GIVEN DATA »
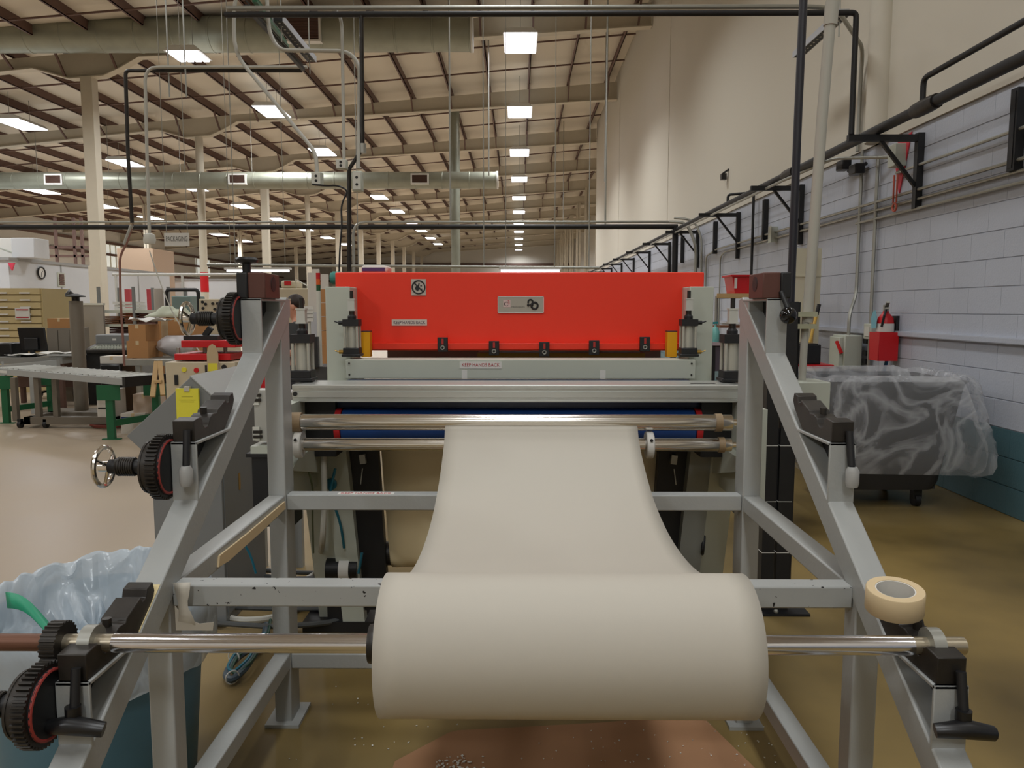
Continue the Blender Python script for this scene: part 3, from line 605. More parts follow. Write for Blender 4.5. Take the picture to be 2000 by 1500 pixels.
for s, (xa, xb) in SIDES.items():
    for k, (ya, za) in enumerate(ARMS):
        yb = 2.66-(1.508-za)/.655
        if k == 0: yb = 2.65
        MB().box(xa-.002, xb+.002, ya, ya+.008, dz(ya)-.004, za).box(xa-.002, xb+.002, ya, yb, za-.008, za).done('arm_bracket', mGREY, st, bevel=.002)
        xi = xb if s < 0 else xa; xo = xa if s < 0 else xb
        MB().prism([(ya+.008, dz(ya+.008)-.01), (ya+.008, za-.008), (yb-.005, za-.008)], 'x', xo+s*-.012, xo+s*-.006).done('arm_web', mBLACK, st)
        if k > 0:
            bl = MB().prism(block_profile(ya+.004, za, 1), 'x', (xa+xb)/2-.027, (xa+xb)/2+.027).done('bearing_block', mIRON, st, label='black iron bearing block with open shaft saddle', bevel=.002)
            MB().cyl(((xa+xb)/2, ya+.13, za+.05), ((xa+xb)/2, ya+.13, za+.07), .009, n=8).done('bolt', mIRON, bl)
            hx = (xa+xb)/2+.012
            MB().cyl((hx, ya-.004, za+.03), (hx+.002, ya-.02, za-.055), .009, n=10).done('lever', mBLACK, st)
            if k == 1: MB().lathe([(0, -.012), (.013, -.01), (.016, .0), (.016, .03), (.011, .04)], (hx+.003, ya-.025, za-.095), n=14).done('lever_grip', M('pale grey grip', (160, 160, 158), .4), st, label='pale grey lever grip')
            else:
                MB().tube([(hx-.05, ya-.02, za-.075), (hx, ya-.03, za-.066), (hx+.055, ya-.02, za-.08)], [.013, .018, .014], 10).cyl((hx, ya-.02, za-.055), (hx, ya-.02, za-.035), .014).done('tee_knob', mBLACKP, st)
        else:
            xm = (xa+xb)/2; b = MB()
            cx0, cx1 = (xm-.01, xm+.045) if s < 0 else (xm-.045, xm+.01)
            hb = MB(); yc, zc_ = ya+.06, za+.047
            hb.prism([(ya+.004, za), (ya+.15, za), (ya+.15, za+.078), (ya+.004, za+.08)], 'x', cx0, cx1)
            hb = hb.done('bearing_housing', mBROWNIRON, st, label='brown oxide bearing housing with round bore', bevel=.003)
            fx = cx1 if s < 0 else cx0
            MB().cyl((fx-.001*s*-1, ya+.085, za+.046), (fx+.0012*(-s), ya+.085, za+.046), .024, n=20).done('bore', mBLACK, hb)
            ex0, ex1 = (xa-.012, xm-.008) if s < 0 else (xm+.008, xb+.01)
            MB().box(ex0, ex1, ya-.004, ya+.06, za, za+.08).done('clamp_block', mBLACK, st, bevel=.004)
            if s < 0:
                b = MB().cyl((xm-.02, ya+.03, za+.08), (xm-.02, ya+.03, za+.112), .013, n=14).lathe([(.016, 0), (.034, .004), (.037, .012), (.03, .02), (0, .02)], (xm-.02, ya+.03, za+.108), n=20)
                b.done('clamp_screw', mBLACKP, st)
            else:
                MB().cyl((xm+.01, ya-.002, za+.02), (xm+.022, ya-.03, za-.03), .008, n=10).done('lever', mBLACK, st)
                MB().ball((xm+.022, ya-.035, za-.052), .026).done('ball_knob', M('glossy black knob', (12, 12, 14), .12), st, label='glossy black ball knob')
        if s < 0:                                               # drive gears and handwheels on the left side only
            cy, cz = (ya+.0, za-.062) if k < 2 else (1.35, .74)
            r = .082 if k < 2 else .078
            g = MB(); gear(g, xa-.032, xa-.008, cy, cz, r, 46); g = g.done('gear', mIRON, st, label='large black spur gear')
            MB().cyl((xa-.008, cy, cz), (xa-.003, cy, cz), r*.84, n=28).done('backing_disc', mBLACK, g); MB().ring((xa-.004, cy, cz), r*.8, .0035, (1, 0, 0), 32, 6).done('red_brake_ring', M('red brake ring', (150, 54, 48), .5), g)
            MB().cyl((xa-.05, cy, cz), (xa-.032, cy, cz), r*.78, n=28).cyl((xa-.055, cy, cz), (xa-.05, cy, cz), r*.8, n=28).done('brake_hub', mIRON, g)
            hw = xa-.155
            MB().cyl((xa-.055, cy, cz), (hw, cy, cz), .018, n=14).done('axle', mBLACK, g)
            spring(g, hw+.02, xa-.09, cy, cz, .021, 8)
            handwheel(st, hw-.015, cy, cz, .048)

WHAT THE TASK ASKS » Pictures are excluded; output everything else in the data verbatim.

RESULT OF THE EXERCISE »
Continue the Blender Python script for this scene: part 3, from line 605. More parts follow. Write for Blender 4.5. Take the picture to be 2000 by 1500 pixels.
for s, (xa, xb) in SIDES.items():
    for k, (ya, za) in enumerate(ARMS):
        yb = 2.66-(1.508-za)/.655
        if k == 0: yb = 2.65
        MB().box(xa-.002, xb+.002, ya, ya+.008, dz(ya)-.004, za).box(xa-.002, xb+.002, ya, yb, za-.008, za).done('arm_bracket', mGREY, st, bevel=.002)
        xi = xb if s < 0 else xa; xo = xa if s < 0 else xb
        MB().prism([(ya+.008, dz(ya+.008)-.01), (ya+.008, za-.008), (yb-.005, za-.008)], 'x', xo+s*-.012, xo+s*-.006).done('arm_web', mBLACK, st)
        if k > 0:
            bl = MB().prism(block_profile(ya+.004, za, 1), 'x', (xa+xb)/2-.027, (xa+xb)/2+.027).done('bearing_block', mIRON, st, label='black iron bearing block with open shaft saddle', bevel=.002)
            MB().cyl(((xa+xb)/2, ya+.13, za+.05), ((xa+xb)/2, ya+.13, za+.07), .009, n=8).done('bolt', mIRON, bl)
            hx = (xa+xb)/2+.012
            MB().cyl((hx, ya-.004, za+.03), (hx+.002, ya-.02, za-.055), .009, n=10).done('lever', mBLACK, st)
            if k == 1: MB().lathe([(0, -.012), (.013, -.01), (.016, .0), (.016, .03), (.011, .04)], (hx+.003, ya-.025, za-.095), n=14).done('lever_grip', M('pale grey grip', (160, 160, 158), .4), st, label='pale grey lever grip')
            else:
                MB().tube([(hx-.05, ya-.02, za-.075), (hx, ya-.03, za-.066), (hx+.055, ya-.02, za-.08)], [.013, .018, .014], 10).cyl((hx, ya-.02, za-.055), (hx, ya-.02, za-.035), .014).done('tee_knob', mBLACKP, st)
        else:
            xm = (xa+xb)/2; b = MB()
            cx0, cx1 = (xm-.01, xm+.045) if s < 0 else (xm-.045, xm+.01)
            hb = MB(); yc, zc_ = ya+.06, za+.047
            hb.prism([(ya+.004, za), (ya+.15, za), (ya+.15, za+.078), (ya+.004, za+.08)], 'x', cx0, cx1)
            hb = hb.done('bearing_housing', mBROWNIRON, st, label='brown oxide bearing housing with round bore', bevel=.003)
            fx = cx1 if s < 0 else cx0
            MB().cyl((fx-.001*s*-1, ya+.085, za+.046), (fx+.0012*(-s), ya+.085, za+.046), .024, n=20).done('bore', mBLACK, hb)
            ex0, ex1 = (xa-.012, xm-.008) if s < 0 else (xm+.008, xb+.01)
            MB().box(ex0, ex1, ya-.004, ya+.06, za, za+.08).done('clamp_block', mBLACK, st, bevel=.004)
            if s < 0:
                b = MB().cyl((xm-.02, ya+.03, za+.08), (xm-.02, ya+.03, za+.112), .013, n=14).lathe([(.016, 0), (.034, .004), (.037, .012), (.03, .02), (0, .02)], (xm-.02, ya+.03, za+.108), n=20)
                b.done('clamp_screw', mBLACKP, st)
            else:
                MB().cyl((xm+.01, ya-.002, za+.02), (xm+.022, ya-.03, za-.03), .008, n=10).done('lever', mBLACK, st)
                MB().ball((xm+.022, ya-.035, za-.052), .026).done('ball_knob', M('glossy black knob', (12, 12, 14), .12), st, label='glossy black ball knob')
        if s < 0:                                               # drive gears and handwheels on the left side only
            cy, cz = (ya+.0, za-.062) if k < 2 else (1.35, .74)
            r = .082 if k < 2 else .078
            g = MB(); gear(g, xa-.032, xa-.008, cy, cz, r, 46); g = g.done('gear', mIRON, st, label='large black spur gear')
            MB().cyl((xa-.008, cy, cz), (xa-.003, cy, cz), r*.84, n=28).done('backing_disc', mBLACK, g); MB().ring((xa-.004, cy, cz), r*.8, .0035, (1, 0, 0), 32, 6).done('red_brake_ring', M('red brake ring', (150, 54, 48), .5), g)
            MB().cyl((xa-.05, cy, cz), (xa-.032, cy, cz), r*.78, n=28).cyl((xa-.055, cy, cz), (xa-.05, cy, cz), r*.8, n=28).done('brake_hub', mIRON, g)
            hw = xa-.155
            MB().cyl((xa-.055, cy, cz), (hw, cy, cz), .018, n=14).done('axle', mBLACK, g)
            spring(g, hw+.02, xa-.09, cy, cz, .021, 8)
            handwheel(st, hw-.015, cy, cz, .048)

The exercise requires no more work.